No names, please ... he blushes so easily ... and in orange ... not red.

Jody McGhee

High Point

Not just one

A recent letter to the paper said the following: “The Build Back Better Act could lose most of its vitally important climate action because of one senator’s opposition.”

OK, I’ll admit I don’t know all of the rules about how the Senate works, but I always assumed if something is voted on 99-1, it passes. According to the letter, the opposition of one senator kept it from passing? I know these days Republicans don’t seem to matter to many — it’s as if they don’t exist — but I was very surprised to see it was solely the one Democratic senator who kept the bill from passing.

Don’t the 50 Republicans who oppose it have a say? Or again, I guess their opinions just don’t count? It’s as if anyone who dares to question the “ruling class” does not matter.

As the recent election in usually Democratic-leaning Virginia illustrates, the people may have finally had enough of the nonsense that is going on these days. Hopefully this will continue.

Fred Pearlman


Taxing businesses

The Nov. 3 letter “Taxing us all” took my breath away. The writer advocates that businesses should not be taxed because they will just pass along those expenses to their customers.

As an example, suppose I own a trucking corporation that uses public roads and highways. The letter’s author believes I should not pay taxes through gasoline purchases to pay for upkeep and maintenance of those roads because I would just pass along those costs to my customers.

What if one of my trucks develops a leak or is in an accident that pollutes an area? I shouldn’t be fined by the government, to encourage me to keep my trucks running safely, because, you guessed it, I will just pass those costs on to my customers.

What about the property taxes I pay on those trucks? According to the letter writer, that’s a “no-no.” My customers will be socked with my costs.

I started my business because we have a society that is orderly and controlled by laws and a viable court system. I expect to pay for that “service,” along with fire, police and other social services.

Why in the world would this letter writer think I shouldn’t?

Bill Fullington


What about fascism?

One of the strangest things to me is how when Donald Trump and Republican supporters are asked why they are so supportive of this man and his party, they talk about their fear of socialism taking over our country. They seem to have no fear or concern about fascism taking control of our country.

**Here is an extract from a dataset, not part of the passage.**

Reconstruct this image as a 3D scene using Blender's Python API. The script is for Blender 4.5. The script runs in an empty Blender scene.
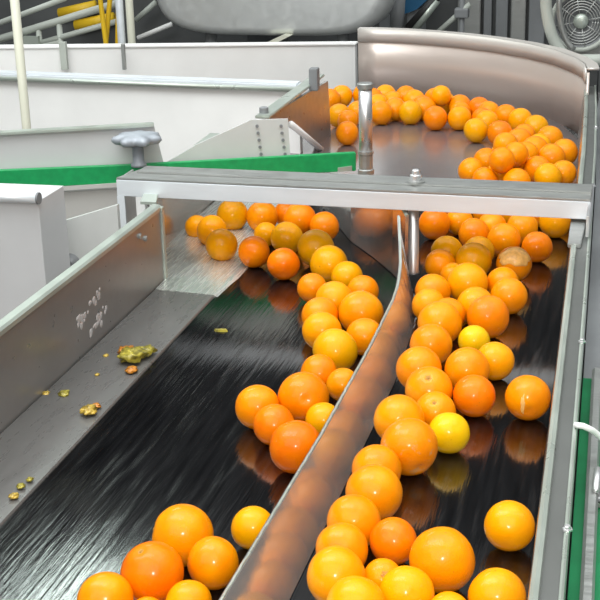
import bpy, bmesh, math, random
from mathutils import Vector, Matrix, noise

# ------------------------------------------------------------------ camera
F_PX, PITCH, YAW, ROLL, CAM_H = 1339.4, 0.33727, 0.25534, -0.02695, 0.90
FW = Vector((-math.sin(YAW)*math.cos(PITCH), math.cos(YAW)*math.cos(PITCH), -math.sin(PITCH)))
_r = Vector((math.cos(YAW), math.sin(YAW), 0)); _u = _r.cross(FW)
RT = _r*math.cos(ROLL) + _u*math.sin(ROLL)
UP = -_r*math.sin(ROLL) + _u*math.cos(ROLL)
CAM = Vector((0, 0, CAM_H))
sc = bpy.context.scene
C = sc.collection
cd = bpy.data.cameras.new('camera'); cam = bpy.data.objects.new('camera', cd); C.objects.link(cam)
cam.matrix_world = Matrix(((RT.x, UP.x, -FW.x, CAM.x), (RT.y, UP.y, -FW.y, CAM.y), (RT.z, UP.z, -FW.z, CAM.z), (0, 0, 0, 1)))
cd.sensor_width = 36; cd.lens = 36*F_PX/600; cd.clip_start = .02
sc.camera = cam

# ------------------------------------------------------------------ world and light
w = bpy.data.worlds.new('world'); sc.world = w; w.use_nodes = True
wn = w.node_tree.nodes['Background']; wn.inputs[1].default_value = 1.0
_t = w.node_tree; _g = _t.nodes.new('ShaderNodeTexCoord'); _s = _t.nodes.new('ShaderNodeSeparateXYZ'); _c = _t.nodes.new('ShaderNodeValToRGB')
_t.links.new(_g.outputs['Generated'], _s.inputs[0]); _t.links.new(_s.outputs[2], _c.inputs[0]); _t.links.new(_c.outputs[0], wn.inputs[0])
_c.color_ramp.elements[0].position = .48; _c.color_ramp.elements[0].color = (.09, .09, .09, 1)      # dim hall near the horizon
_c.color_ramp.elements[1].position = .80; _c.color_ramp.elements[1].color = (1.2, 1.25, 1.25, 1)      # lit ceiling

def area(name, loc, target, sx, sy, energy, col=(1, 1, 1)):
    l = bpy.data.lights.new(name, 'AREA'); l.shape = 'RECTANGLE'; l.size = sx; l.size_y = sy; l.energy = energy; l.color = col
    o = bpy.data.objects.new(name, l); C.objects.link(o); o.location = loc
    o.rotation_euler = (Vector(target)-Vector(loc)).to_track_quat('-Z', 'Y').to_euler()
    return o
# the hall's ceiling lamps, one added fill light, and the flash on the camera
area('ceiling_or_fill_light', (-.6, 2.2, 3.2), (-.6, 2.2, 0), 4.2, 2.6, 66, (.97, 1, .98))
area('ceiling_or_fill_light', (-.8, -.8, 2.8), (-.9, 3.4, .1), 5.0, 3.0, 82, (1, .98, .93))
area('ceiling_or_fill_light', (-3.0, 5.4, 2.9), (-.7, 1.6, 0), 1.5, .22, 15, (.86, 1, .93))
area('ceiling_or_fill_light', (-1.8, 1.9, 2.7), (-1.4, 3.9, .1), 3.0, 1.2, 62, (.97, 1, 1))  # unseen fill light, added to brighten the white cabinet's panels
fl = bpy.data.lights.new('camera_flash', 'POINT'); fl.energy = 58; fl.shadow_soft_size = .022; fl.color = (1, .97, .9)
flo = bpy.data.objects.new('camera_flash', fl); C.objects.link(flo); flo.location = (.015, -.02, CAM_H+.06)
sc.view_settings.view_transform = 'Standard'; sc.view_settings.look = 'None'
sc.view_settings.gamma = 1; sc.view_settings.use_curve_mapping = False
sc.view_settings.exposure = 0.0

# ------------------------------------------------------------------ helpers
random.seed(7)
def ray(px, py): return FW + RT*((px-300)/F_PX) - UP*((py-300)/F_PX)
def at_y(px, py, y):
    d = ray(px, py); return CAM + d*(y/d.y)
def at_z(px, py, z):
    d = ray(px, py); return CAM + d*((z-CAM_H)/d.z)

def nodes(name):
    m = bpy.data.materials.new(name); m.use_nodes = True
    nt = m.node_tree; return m, nt, nt.nodes['Principled BSDF']
def N(nt, typ, **kw):
    n = nt.nodes.new(typ)
    for k, v in kw.items(): setattr(n, k, v)
    return n
def noise_node(nt, scale, stretch=(1, 1, 1), detail=4, coord='Object'):
    tc = N(nt, 'ShaderNodeTexCoord'); mp = N(nt, 'ShaderNodeMapping'); mp.inputs['Scale'].default_value = stretch
    no = N(nt, 'ShaderNodeTexNoise'); no.inputs['Scale'].default_value = scale; no.inputs['Detail'].default_value = detail
    nt.links.new(tc.outputs[coord], mp.inputs[0]); nt.links.new(mp.outputs[0], no.inputs[0]); return no
def ramp(nt, src, stops):
    r = N(nt, 'ShaderNodeValToRGB'); el = r.color_ramp.elements
    el[0].position, el[0].color = stops[0][0], (*stops[0][1], 1)
    el[1].position, el[1].color = stops[-1][0], (*stops[-1][1], 1)
    for p, c in stops[1:-1]:
        e = el.new(p); e.color = (*c, 1)
    nt.links.new(src, r.inputs[0]); return r
def g(v): return (v, v, v)
def bump(nt, b, src, strength, dist=.002):
    bp = N(nt, 'ShaderNodeBump'); bp.inputs['Strength'].default_value = strength; bp.inputs['Distance'].default_value = dist
    nt.links.new(src, bp.inputs['Height']); nt.links.new(bp.outputs[0], b.inputs['Normal'])

def metal(name, col, rough=.35, met=.9, var=.12, stretch=(8, 1, 8), bs=.08, scale=6, rv=1):
    m, nt, b = nodes(name); b.inputs['Metallic'].default_value = met
    n1 = noise_node(nt, scale, stretch, 6)
    lo = tuple(c*(1-var) for c in col); hi = tuple(min(1, c*(1+var)) for c in col)
    nt.links.new(ramp(nt, n1.outputs[0], [(.3, lo), (.7, hi)]).outputs[0], b.inputs['Base Color'])
    n2 = noise_node(nt, scale*5, stretch, 5)
    nt.links.new(ramp(nt, n2.outputs[0], [(.3, g(max(.02, rough-.12*rv))), (.7, g(rough+.14*rv))]).outputs[0], b.inputs['Roughness'])
    bump(nt, b, n2.outputs[0], bs)
    return m
def paint(name, col, rough=.5, var=.08, scale=9, spec=.4):
    m, nt, b = nodes(name)
    n1 = noise_node(nt, scale, (1, 1, 1), 6)
    lo = tuple(c*(1-var) for c in col); hi = tuple(min(1, c*(1+var)) for c in col)
    nt.links.new(ramp(nt, n1.outputs[0], [(.3, lo), (.7, hi)]).outputs[0], b.inputs['Base Color'])
    b.inputs['Roughness'].default_value = rough; b.inputs['Specular IOR Level'].default_value = spec
    bump(nt, b, n1.outputs[0], .05)
    return m

STEEL = metal('brushed_steel', (.56, .54, .53), .3, .92, .1, (9, 1, 1))
WALLST = metal('scuffed_steel', (.33, .32, .31), .32, .6, .06, (2, 2, 2), .03, 4, .4)
DIVST = metal('wet_scratched_steel', (.44, .42, .41), .14, .75, .06, (3, 1.5, 3), .06, 3, .6)
BARST = metal('pale_steel', (.72, .76, .80), .42, .2, .05, (1, 6, 6), .04)
BARTOP = metal('dull_steel', (.40, .41, .40), .4, .7, .06, (1, 6, 6), .04)
LIP = metal('worn_lip_steel', (.46, .51, .46), .36, .5, .05, (1, 1, 1), .02, 3)
GUARD = metal('guard_steel', (.66, .58, .53), .36, .45, .03, (1, 1, 1), .0, 2, .25)
RIM = metal('pale_rim_steel', (.66, .62, .58), .4, .35, .03, (1, 1, 1), .0, 2, .25)
INNER = metal('orange_lit_wet_steel', (.50, .46, .43), .2, .75, .04, (1, .15, 1), .0, 2, .3)
FLANGE = metal('dull_flange_steel', (.13, .135, .13), .45, .3, .06, (2, 1, 2), .03, 4, .4)
SLIDE = metal('wet_slide_steel', (.24, .22, .225), .2, .55, .06, (1, .5, 1), .0, 2, .35)
SHELF = metal('wet_grey_steel', (.16, .155, .15), .3, .4, .1, (4, 1, 1), .05, 4, .6)
GLARE = metal('painted_glare_steel', (.58, .60, .57), .25, .6, .15, (10, .6, 1), .12, 5)  # wet glare put into the base colour as pale greenish streaks
CHROME = metal('bright_steel', (.72, .72, .73), .36, .8, .05, (1, 1, 1), .03)
WHITE = paint('white_enamel', (.90, .90, .89), .4, .03)
GREYP = paint('grey_enamel', (.56, .56, .57), .45, .04)
BEIGE = paint('beige_grey_enamel', (.50, .49, .47), .5, .04)
CLEARG = paint('grey_plastic_sheet', (.56, .57, .56), .3, .06)
GREEN = paint('green_plastic', (.008, .30, .09), .4, .12, 60)
GREENM = paint('green_machine_paint', (.01, .19, .07), .4, .2, 14)
TANK = metal('tank_steel', (.78, .80, .80), .42, .55, .03, (1, 1, 1), .02)
DARK = paint('dark_grey_paint', (.08, .084, .086), .6, .3, 3)
MIDG = paint('mid_grey_paint', (.22, .23, .24), .5, .2, 4)
PIPE = paint('cream_paint', (.66, .66, .55), .4, .05)
PIPEG = paint('pale_green_grey_paint', (.42, .45, .41), .4, .1)
YEL = paint('yellow_plastic', (.75, .48, .02), .4, .1)
BLUE = paint('blue_plastic', (.02, .12, .25), .5, .1)
RUB = paint('black_rubber', (.02, .02, .02), .5, .1)
CONC = paint('concrete', (.12, .12, .115), .8, .25, 2)
KNOB = metal('cast_grey_plastic', (.34, .37, .41), .5, .3, .15, (1, 1, 1), .1, 20)

def belt_mat():
    m, nt, b = nodes('wet_black_belt')
    n1 = noise_node(nt, 7, (14, .8, 1), 8)
    nt.links.new(ramp(nt, n1.outputs[0], [(.35, (.0015, .0015, .002)), (.75, (.008, .008, .009))]).outputs[0], b.inputs['Base Color'])
    n2 = noise_node(nt, 5, (16, 1.1, 1), 8)
    nt.links.new(ramp(nt, n2.outputs[0], [(.3, g(.06)), (.55, g(.11)), (.75, g(.24))]).outputs[0], b.inputs['Roughness'])
    b.inputs['IOR'].default_value = 1.5; b.inputs['Specular IOR Level'].default_value = .6
    b.inputs['IOR'].default_value = 1.68
    # the water film starts a hand's width in from the belt's left edge
    tc = N(nt, 'ShaderNodeTexCoord'); sx = N(nt, 'ShaderNodeSeparateXYZ'); nt.links.new(tc.outputs['Object'], sx.inputs[0])
    ns = noise_node(nt, 3, (5, .8, 1), 6); ad = N(nt, 'ShaderNodeMath', operation='MULTIPLY_ADD'); ad.inputs[1].default_value = .12
    nt.links.new(ns.outputs[0], ad.inputs[0]); nt.links.new(sx.outputs[0], ad.inputs[2])
    wet = ramp(nt, ad.outputs[0], [(0, g(.12)), (1, g(.85))])
    mr = N(nt, 'ShaderNodeMapRange'); mr.inputs['From Min'].default_value = -.245; mr.inputs['From Max'].default_value = -.16
    nt.links.new(ad.outputs[0], mr.inputs[0]); nt.links.new(mr.outputs[0], wet.inputs[0]); nt.links.new(wet.outputs[0], b.inputs['Specular IOR Level'])
    n3 = noise_node(nt, 14, (12, .7, 1), 6)
    bump(nt, b, n3.outputs[0], .35, .0015)
    return m
BELT = belt_mat()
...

It was pretty apparent that Trump wanted to be in total control of our nation, the Congress and Supreme Court. If he had been reelected, he would not have been OK with being president for two terms; he very likely would have told Congress to take action to allow him to serve as many terms as he desired. The saddest part of this is that Republican congressmen, congresswomen and voters would have been totally OK with him doing this.

Republicans in general have lost their concern for whether our country remains a republic. They’re OK about being in the same boat with neo-Nazis, white supremacists and KKK supporters. The really sad part of this is that a lot of their fathers and grandfathers risked or gave their lives fighting fascists during World War II, people they now join hands with.

Lee A. Gable


Dull served well

I was sad to read of the recent passing of Dean Dull. Mr. Dull was a Korean War veteran, outstanding educator, principal and real estate businessman.

In the early 1990s he was elected to the Guilford County Board of Commissioners, serving as chair. During his tenure he was honest, diligent and respectful of his peers, citizens and all others while conducting the county’s business; in so doing he served as a model to others. Well done, sir.

Jonathan Maxwell


Admiring Thetford

Annette Ayres’ story about Harry Thetford (“News & Record columnist Harry Thetford, chronicler of veterans, dies at age 86,” Oct. 27) was greatly appreciated. Harry will always be admired for his passionate recognition of all veterans, past and present, and it is his legacy that we all remember them through his writings and research.

His enthusiasm was contagious and one would always feel enlightened after visiting with him. His interviewing skills were evident in his descriptions of those who remain and with those who have left us. Rest in peace, good friend.

Bill Moore


The writer is a former county attorney.